_Required work_:
Repeat, exactly and in full, the lines of the listing below, but without any pictures.

_Source excerpt_:
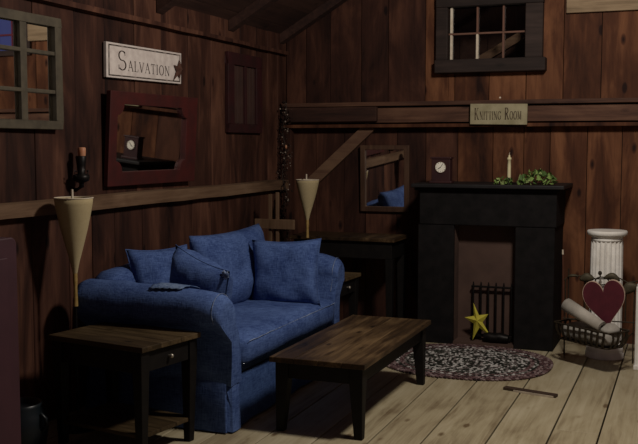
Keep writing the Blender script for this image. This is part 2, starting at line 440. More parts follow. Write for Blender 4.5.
# roof slopes and rafters
mb = MB()
for i in range(17):
    x0 = XL - 0.1 + i*0.18; x1 = x0 + 0.176
    z0, z1 = 2.42 + (x0-XL)*0.585, 2.42 + (x1-XL)*0.585
    mb.add([(x0,-0.4,z0),(x1,-0.4,z1),(x1,7.5,z1),(x0,7.5,z0),(x0,-0.4,z0+0.03),(x1,-0.4,z1+0.03),(x1,7.5,z1+0.03),(x0,7.5,z0+0.03)],
           [(0,3,2,1),(4,5,6,7),(0,1,5,4),(1,2,6,5),(2,3,7,6),(3,0,4,7)])
for i in range(15):
    x0 = -0.25 + i*0.18; x1 = x0 + 0.176
    z0, z1 = 4.10 - (x0+0.25)*0.585, 4.10 - (x1+0.25)*0.585
    mb.add([(x0,-0.4,z0),(x1,-0.4,z1),(x1,7.5,z1),(x0,7.5,z0),(x0,-0.4,z0+0.03),(x1,-0.4,z1+0.03),(x1,7.5,z1+0.03),(x0,7.5,z0+0.03)],
           [(0,3,2,1),(4,5,6,7),(0,1,5,4),(1,2,6,5),(2,3,7,6),(3,0,4,7)])
struct(mb.build('ceiling', M['roof']))
n_trim = 0
def trim(mb, mat, bevel=0.004):
    global n_trim
    n_trim += 1
    return struct(mb.build('trim_%d' % n_trim, mat, bevel=bevel))
for y in (3.3, 4.35, 5.4, 6.42, 7.36):
    x0, x1 = XL, -0.30
    z0, z1 = 2.42, 2.42 + (x1-XL)*0.585
    m_ = MB().add([(x0,y-0.045,z0-0.08),(x1,y-0.045,z1-0.08),(x1,y+0.045,z1-0.08),(x0,y+0.045,z0-0.08),(x0,y-0.045,z0-0.001),(x1,y-0.045,z1-0.001),(x1,y+0.045,z1-0.001),(x0,y+0.045,z0-0.001)],
           [(0,3,2,1),(4,5,6,7),(0,1,5,4),(1,2,6,5),(2,3,7,6),(3,0,4,7)])
    trim(m_, M['roof'])
# left rail, slightly wavy like a hewn timber
def hewn(axis, a, b, lo, hi, d0, d1, n=26, amp=0.006, seed=0.0):
    mb = MB(); rings = []
    for i in range(n+1):
        t = a + (b-a)*i/n
        w = lambda k: amp * noise.noise(Vector((t*2.3, k*7.1+seed, 0.5)))
        l, h, o = lo + w(1), hi + w(2), d1 + w(3)
        if axis == 'Y': rings.append([(d0, t, l), (o, t, l+0.006), (o, t, h-0.006), (d0, t, h)])
        else: rings.append([(t, d0, l), (t, d0, h), (t, o, h-0.006), (t, o, l+0.006)])
    return mb.loft(rings, True, False)
trim(hewn('Y', 7.37, -0.3, 1.125, 1.212, XL, XL+0.055), M['rail'], 0)
trim(hewn('Y', 7.40, -0.3, 2.245, 2.285, XL, XL+0.045, seed=3), M['wall'], 0)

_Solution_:
Keep writing the Blender script for this image. This is part 2, starting at line 440. More parts follow. Write for Blender 4.5.
# roof slopes and rafters
mb = MB()
for i in range(17):
    x0 = XL - 0.1 + i*0.18; x1 = x0 + 0.176
    z0, z1 = 2.42 + (x0-XL)*0.585, 2.42 + (x1-XL)*0.585
    mb.add([(x0,-0.4,z0),(x1,-0.4,z1),(x1,7.5,z1),(x0,7.5,z0),(x0,-0.4,z0+0.03),(x1,-0.4,z1+0.03),(x1,7.5,z1+0.03),(x0,7.5,z0+0.03)],
           [(0,3,2,1),(4,5,6,7),(0,1,5,4),(1,2,6,5),(2,3,7,6),(3,0,4,7)])
for i in range(15):
    x0 = -0.25 + i*0.18; x1 = x0 + 0.176
    z0, z1 = 4.10 - (x0+0.25)*0.585, 4.10 - (x1+0.25)*0.585
    mb.add([(x0,-0.4,z0),(x1,-0.4,z1),(x1,7.5,z1),(x0,7.5,z0),(x0,-0.4,z0+0.03),(x1,-0.4,z1+0.03),(x1,7.5,z1+0.03),(x0,7.5,z0+0.03)],
           [(0,3,2,1),(4,5,6,7),(0,1,5,4),(1,2,6,5),(2,3,7,6),(3,0,4,7)])
struct(mb.build('ceiling', M['roof']))
n_trim = 0
def trim(mb, mat, bevel=0.004):
    global n_trim
    n_trim += 1
    return struct(mb.build('trim_%d' % n_trim, mat, bevel=bevel))
for y in (3.3, 4.35, 5.4, 6.42, 7.36):
    x0, x1 = XL, -0.30
    z0, z1 = 2.42, 2.42 + (x1-XL)*0.585
    m_ = MB().add([(x0,y-0.045,z0-0.08),(x1,y-0.045,z1-0.08),(x1,y+0.045,z1-0.08),(x0,y+0.045,z0-0.08),(x0,y-0.045,z0-0.001),(x1,y-0.045,z1-0.001),(x1,y+0.045,z1-0.001),(x0,y+0.045,z0-0.001)],
           [(0,3,2,1),(4,5,6,7),(0,1,5,4),(1,2,6,5),(2,3,7,6),(3,0,4,7)])
    trim(m_, M['roof'])
# left rail, slightly wavy like a hewn timber
def hewn(axis, a, b, lo, hi, d0, d1, n=26, amp=0.006, seed=0.0):
    mb = MB(); rings = []
    for i in range(n+1):
        t = a + (b-a)*i/n
        w = lambda k: amp * noise.noise(Vector((t*2.3, k*7.1+seed, 0.5)))
        l, h, o = lo + w(1), hi + w(2), d1 + w(3)
        if axis == 'Y': rings.append([(d0, t, l), (o, t, l+0.006), (o, t, h-0.006), (d0, t, h)])
        else: rings.append([(t, d0, l), (t, d0, h), (t, o, h-0.006), (t, o, l+0.006)])
    return mb.loft(rings, True, False)
trim(hewn('Y', 7.37, -0.3, 1.125, 1.212, XL, XL+0.055), M['rail'], 0)
trim(hewn('Y', 7.40, -0.3, 2.245, 2.285, XL, XL+0.045, seed=3), M['wall'], 0)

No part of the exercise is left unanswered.